The first draft of the novel came to him relatively easily. Then the real work began. “I wrote it over two years, the hard bit I find is rewriting and rewriting and proofing and proofing. The actual writing happens fairly quickly once I’m on a bit of a roll and I’m fairly disciplined. The hard work begins when I go back to tart it up.”

While it’s just hit the shelves, work is already well underway on bringing it to the screen. “It’s being filmed at the moment, I was at the set yesterday. I was talking to people in Offaly where it is being filmed and they were telling similar stories of houses there that were burned out. I don’t think it’d be resonant for just locality. Almost any area would have similar stories of Protestants under stress and pressure. Most of them tried to remain neutral but they were branded as being on the side of the English anyway.”
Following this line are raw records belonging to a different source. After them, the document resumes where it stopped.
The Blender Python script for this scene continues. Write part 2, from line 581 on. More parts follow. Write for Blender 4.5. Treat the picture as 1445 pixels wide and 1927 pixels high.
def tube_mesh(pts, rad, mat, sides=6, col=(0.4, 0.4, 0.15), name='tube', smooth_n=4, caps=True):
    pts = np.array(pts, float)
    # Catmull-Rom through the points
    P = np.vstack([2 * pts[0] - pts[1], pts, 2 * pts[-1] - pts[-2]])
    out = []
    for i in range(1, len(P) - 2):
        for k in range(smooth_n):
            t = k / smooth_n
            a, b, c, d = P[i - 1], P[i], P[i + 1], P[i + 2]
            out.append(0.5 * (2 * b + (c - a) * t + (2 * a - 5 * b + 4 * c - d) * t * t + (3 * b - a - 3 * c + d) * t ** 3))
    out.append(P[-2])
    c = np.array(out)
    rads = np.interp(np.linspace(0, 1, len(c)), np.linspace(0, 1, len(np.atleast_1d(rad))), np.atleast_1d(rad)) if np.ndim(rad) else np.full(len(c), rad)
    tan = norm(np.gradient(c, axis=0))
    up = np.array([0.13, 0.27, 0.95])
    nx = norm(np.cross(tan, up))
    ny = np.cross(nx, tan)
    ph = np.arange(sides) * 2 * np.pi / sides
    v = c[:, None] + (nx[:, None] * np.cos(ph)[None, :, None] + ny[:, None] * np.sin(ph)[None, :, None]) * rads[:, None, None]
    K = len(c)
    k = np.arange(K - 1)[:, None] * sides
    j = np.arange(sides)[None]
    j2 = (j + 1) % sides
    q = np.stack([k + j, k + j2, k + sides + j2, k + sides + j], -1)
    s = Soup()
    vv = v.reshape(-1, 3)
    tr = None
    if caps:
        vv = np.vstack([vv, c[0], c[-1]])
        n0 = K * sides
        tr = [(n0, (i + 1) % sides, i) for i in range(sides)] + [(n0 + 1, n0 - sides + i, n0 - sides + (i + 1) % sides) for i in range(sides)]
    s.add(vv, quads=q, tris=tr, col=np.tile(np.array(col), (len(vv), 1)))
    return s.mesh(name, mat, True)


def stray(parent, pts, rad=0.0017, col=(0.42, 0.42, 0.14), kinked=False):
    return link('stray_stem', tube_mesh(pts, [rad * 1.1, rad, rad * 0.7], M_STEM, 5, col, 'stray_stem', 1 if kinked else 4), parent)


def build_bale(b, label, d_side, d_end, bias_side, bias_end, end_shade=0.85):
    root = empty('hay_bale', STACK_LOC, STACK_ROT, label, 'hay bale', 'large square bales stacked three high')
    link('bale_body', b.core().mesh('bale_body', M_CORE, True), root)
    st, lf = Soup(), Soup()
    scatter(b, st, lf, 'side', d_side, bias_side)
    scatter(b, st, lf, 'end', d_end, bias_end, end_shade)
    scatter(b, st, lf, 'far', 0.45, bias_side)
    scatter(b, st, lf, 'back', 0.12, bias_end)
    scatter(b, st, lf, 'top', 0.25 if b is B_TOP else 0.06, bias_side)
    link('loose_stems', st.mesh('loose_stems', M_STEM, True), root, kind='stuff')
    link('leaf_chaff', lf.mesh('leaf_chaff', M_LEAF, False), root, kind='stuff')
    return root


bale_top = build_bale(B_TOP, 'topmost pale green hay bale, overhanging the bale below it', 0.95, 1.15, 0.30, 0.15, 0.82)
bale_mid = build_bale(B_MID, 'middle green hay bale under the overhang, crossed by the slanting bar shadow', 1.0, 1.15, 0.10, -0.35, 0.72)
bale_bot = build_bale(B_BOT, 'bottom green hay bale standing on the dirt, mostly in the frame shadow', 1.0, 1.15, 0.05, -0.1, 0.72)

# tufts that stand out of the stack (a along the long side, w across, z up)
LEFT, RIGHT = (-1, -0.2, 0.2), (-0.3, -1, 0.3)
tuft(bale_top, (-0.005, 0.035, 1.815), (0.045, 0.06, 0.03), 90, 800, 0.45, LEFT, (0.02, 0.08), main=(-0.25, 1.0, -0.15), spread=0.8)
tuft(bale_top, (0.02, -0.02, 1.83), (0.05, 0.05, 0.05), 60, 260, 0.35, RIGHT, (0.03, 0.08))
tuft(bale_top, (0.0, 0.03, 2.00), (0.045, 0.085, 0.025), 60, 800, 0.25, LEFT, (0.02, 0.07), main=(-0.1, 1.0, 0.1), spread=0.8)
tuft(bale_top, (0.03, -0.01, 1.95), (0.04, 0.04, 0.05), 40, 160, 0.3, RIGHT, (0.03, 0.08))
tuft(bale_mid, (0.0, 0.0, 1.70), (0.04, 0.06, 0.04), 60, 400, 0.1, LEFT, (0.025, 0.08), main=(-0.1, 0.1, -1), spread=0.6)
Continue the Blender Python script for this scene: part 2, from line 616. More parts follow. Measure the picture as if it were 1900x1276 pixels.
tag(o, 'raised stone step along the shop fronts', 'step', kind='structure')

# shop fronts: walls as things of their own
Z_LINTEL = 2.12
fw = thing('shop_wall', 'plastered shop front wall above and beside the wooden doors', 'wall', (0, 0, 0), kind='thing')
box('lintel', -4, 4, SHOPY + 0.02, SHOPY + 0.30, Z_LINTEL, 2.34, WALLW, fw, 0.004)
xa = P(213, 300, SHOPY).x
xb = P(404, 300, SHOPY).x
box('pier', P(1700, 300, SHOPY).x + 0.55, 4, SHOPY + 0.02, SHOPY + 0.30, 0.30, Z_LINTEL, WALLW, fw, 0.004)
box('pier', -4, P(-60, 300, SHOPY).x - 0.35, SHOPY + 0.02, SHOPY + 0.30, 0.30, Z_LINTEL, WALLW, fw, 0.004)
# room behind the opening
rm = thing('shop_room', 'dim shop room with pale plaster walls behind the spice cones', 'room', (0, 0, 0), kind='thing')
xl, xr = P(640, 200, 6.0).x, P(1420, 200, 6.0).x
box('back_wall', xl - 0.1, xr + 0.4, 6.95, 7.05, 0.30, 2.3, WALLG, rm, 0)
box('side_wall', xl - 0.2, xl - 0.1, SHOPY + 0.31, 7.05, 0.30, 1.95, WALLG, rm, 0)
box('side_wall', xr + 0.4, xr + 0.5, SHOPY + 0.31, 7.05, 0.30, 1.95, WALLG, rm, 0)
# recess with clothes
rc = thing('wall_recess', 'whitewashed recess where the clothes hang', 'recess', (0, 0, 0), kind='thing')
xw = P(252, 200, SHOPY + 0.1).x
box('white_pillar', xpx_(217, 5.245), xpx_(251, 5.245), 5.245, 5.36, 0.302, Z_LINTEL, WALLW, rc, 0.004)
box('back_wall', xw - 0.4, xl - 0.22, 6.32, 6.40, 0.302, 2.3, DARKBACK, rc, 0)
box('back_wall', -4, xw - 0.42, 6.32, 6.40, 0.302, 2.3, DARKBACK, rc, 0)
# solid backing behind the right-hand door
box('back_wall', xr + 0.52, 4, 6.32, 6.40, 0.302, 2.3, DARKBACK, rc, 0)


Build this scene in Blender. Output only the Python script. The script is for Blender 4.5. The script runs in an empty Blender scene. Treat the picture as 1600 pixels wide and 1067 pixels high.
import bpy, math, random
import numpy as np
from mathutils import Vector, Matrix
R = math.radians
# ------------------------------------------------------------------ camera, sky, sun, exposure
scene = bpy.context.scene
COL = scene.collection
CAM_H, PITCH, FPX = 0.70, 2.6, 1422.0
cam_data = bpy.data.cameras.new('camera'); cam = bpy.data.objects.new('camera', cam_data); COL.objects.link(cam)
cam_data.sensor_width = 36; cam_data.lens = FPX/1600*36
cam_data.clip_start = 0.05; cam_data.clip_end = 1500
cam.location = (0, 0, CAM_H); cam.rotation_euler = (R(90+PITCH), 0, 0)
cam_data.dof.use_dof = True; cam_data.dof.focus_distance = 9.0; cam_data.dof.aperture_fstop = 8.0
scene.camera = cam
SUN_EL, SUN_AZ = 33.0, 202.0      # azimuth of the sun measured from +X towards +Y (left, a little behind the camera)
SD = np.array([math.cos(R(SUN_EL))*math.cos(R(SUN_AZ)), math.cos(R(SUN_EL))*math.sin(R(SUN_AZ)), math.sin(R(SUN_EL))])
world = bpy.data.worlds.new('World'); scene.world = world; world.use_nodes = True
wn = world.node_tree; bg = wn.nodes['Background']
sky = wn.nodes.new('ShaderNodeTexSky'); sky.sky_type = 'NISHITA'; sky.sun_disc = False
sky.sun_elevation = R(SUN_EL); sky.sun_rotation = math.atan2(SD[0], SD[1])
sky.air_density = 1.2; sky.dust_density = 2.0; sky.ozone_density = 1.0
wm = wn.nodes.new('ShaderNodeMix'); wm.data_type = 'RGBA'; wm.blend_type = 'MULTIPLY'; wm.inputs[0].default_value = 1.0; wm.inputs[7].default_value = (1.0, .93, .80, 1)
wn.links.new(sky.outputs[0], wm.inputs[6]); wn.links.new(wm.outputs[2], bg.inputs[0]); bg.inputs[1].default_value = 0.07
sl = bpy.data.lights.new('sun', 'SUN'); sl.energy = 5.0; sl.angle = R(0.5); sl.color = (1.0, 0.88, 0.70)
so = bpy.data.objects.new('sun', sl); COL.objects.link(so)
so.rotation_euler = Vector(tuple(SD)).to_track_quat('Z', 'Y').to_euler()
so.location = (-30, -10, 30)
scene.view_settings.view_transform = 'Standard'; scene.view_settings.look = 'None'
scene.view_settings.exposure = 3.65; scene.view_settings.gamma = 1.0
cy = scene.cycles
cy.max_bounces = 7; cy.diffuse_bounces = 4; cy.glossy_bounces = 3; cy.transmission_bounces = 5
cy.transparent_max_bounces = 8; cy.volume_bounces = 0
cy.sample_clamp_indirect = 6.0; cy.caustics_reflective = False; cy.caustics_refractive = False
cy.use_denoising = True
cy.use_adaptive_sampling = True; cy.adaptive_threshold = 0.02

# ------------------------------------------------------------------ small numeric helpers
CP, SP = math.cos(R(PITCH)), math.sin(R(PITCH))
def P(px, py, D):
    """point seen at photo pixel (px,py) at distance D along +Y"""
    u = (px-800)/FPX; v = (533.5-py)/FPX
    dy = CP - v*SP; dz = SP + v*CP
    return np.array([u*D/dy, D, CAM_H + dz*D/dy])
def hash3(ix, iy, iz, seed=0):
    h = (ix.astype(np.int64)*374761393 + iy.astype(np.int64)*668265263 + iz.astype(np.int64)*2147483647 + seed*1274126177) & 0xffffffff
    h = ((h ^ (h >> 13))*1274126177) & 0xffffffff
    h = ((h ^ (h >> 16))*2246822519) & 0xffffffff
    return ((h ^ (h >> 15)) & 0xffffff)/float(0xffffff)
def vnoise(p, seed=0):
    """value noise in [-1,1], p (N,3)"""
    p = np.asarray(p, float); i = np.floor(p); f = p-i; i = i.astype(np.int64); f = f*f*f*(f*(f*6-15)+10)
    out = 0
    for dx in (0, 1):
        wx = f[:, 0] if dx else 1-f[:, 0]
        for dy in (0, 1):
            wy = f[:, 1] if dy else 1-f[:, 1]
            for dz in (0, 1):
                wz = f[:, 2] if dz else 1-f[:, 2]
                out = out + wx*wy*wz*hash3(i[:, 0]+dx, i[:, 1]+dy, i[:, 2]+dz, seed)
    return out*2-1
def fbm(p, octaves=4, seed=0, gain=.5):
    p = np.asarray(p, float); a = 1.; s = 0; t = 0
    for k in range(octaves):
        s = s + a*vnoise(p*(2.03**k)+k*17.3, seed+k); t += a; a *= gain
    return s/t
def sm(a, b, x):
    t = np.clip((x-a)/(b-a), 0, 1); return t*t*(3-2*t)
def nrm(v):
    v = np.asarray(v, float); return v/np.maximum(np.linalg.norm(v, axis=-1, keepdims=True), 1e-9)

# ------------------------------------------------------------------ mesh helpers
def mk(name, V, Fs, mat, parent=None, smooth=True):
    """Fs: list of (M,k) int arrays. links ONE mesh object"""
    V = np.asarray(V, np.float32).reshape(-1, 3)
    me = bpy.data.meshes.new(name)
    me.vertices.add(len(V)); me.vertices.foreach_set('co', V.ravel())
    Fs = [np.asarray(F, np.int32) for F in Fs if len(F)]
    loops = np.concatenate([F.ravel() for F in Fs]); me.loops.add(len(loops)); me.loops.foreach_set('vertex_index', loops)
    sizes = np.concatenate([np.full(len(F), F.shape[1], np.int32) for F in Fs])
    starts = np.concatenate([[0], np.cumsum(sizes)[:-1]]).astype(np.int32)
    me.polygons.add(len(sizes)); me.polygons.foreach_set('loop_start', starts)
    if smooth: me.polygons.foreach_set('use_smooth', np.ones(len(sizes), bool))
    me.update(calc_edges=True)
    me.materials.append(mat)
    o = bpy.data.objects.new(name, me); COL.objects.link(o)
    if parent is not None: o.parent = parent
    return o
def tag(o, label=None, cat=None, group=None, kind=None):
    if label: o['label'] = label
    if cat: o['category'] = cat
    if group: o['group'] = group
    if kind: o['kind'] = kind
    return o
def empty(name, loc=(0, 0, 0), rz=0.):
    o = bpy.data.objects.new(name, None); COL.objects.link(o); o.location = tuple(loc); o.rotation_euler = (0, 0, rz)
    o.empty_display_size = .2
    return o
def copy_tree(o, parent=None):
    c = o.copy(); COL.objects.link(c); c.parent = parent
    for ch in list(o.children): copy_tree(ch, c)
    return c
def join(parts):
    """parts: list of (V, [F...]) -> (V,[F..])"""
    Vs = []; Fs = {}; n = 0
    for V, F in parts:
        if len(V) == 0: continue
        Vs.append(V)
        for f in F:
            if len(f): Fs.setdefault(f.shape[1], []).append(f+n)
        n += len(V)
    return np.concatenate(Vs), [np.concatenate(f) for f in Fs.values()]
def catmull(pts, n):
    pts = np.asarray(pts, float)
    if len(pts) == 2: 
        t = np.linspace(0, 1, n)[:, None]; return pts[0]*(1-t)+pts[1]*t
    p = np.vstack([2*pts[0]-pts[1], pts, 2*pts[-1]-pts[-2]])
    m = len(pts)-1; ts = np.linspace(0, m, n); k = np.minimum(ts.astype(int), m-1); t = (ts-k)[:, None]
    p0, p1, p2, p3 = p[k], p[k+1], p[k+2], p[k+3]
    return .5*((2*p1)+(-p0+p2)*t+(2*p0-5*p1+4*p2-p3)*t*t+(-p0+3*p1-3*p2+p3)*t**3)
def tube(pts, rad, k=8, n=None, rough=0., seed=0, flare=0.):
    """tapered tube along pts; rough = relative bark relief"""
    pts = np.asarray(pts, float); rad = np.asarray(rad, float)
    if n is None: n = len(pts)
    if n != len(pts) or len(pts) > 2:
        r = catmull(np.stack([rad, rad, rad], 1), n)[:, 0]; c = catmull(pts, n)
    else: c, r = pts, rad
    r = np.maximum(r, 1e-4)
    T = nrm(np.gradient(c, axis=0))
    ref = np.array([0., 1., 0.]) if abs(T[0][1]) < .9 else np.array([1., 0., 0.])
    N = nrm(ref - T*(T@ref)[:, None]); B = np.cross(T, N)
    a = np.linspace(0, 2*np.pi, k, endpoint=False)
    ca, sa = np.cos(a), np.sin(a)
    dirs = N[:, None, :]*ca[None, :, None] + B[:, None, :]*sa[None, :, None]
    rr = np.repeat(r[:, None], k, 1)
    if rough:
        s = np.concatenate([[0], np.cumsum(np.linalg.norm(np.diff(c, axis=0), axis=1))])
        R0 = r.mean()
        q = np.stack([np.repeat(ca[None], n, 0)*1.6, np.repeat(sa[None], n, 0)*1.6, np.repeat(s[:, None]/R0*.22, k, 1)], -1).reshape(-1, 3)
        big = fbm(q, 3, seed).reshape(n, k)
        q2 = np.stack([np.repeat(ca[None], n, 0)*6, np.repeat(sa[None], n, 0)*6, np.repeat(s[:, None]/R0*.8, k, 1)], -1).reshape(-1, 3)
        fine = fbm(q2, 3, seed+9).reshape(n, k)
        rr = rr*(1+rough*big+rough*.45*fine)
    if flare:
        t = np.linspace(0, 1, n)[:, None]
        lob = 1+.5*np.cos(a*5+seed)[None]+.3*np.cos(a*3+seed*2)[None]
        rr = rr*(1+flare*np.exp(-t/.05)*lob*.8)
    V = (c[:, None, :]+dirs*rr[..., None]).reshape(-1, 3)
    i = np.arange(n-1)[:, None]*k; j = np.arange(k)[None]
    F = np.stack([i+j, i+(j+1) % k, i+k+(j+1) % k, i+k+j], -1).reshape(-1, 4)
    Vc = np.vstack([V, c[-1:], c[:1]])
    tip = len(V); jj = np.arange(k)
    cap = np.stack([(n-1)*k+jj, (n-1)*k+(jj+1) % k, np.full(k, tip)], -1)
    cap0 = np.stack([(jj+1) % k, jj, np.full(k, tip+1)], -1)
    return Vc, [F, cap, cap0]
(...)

It will be a full-length feature film and is being made by Mixed Bag Media. They also filmed one of PJ’s short stories two years ago.
“It’s being shot at the moment and I’d say it’ll take at least a year before editing is done. There’s a lot of work and it’s a long journey for a small company.”
While it isn’t even nearly finished yet, he feels it will probably be shown on TV eventually.

“Any independent company has to go to the film distributors, show them their film and ask them if they’re interested in distributing it. The problem is that often they only want the big blockbusters that will bring people in.

“The initial thing is that it would be sold to RTÉ, who have shown an interest in it. The first national showing would probably be on television.”

This is the Kilnaboy native’s sixth book, five of which are fiction and all set in Clare. PJ’s only non-fiction effort was Notes From The Heart-A Celebration of Irish Traditional Music, which was published in 1994.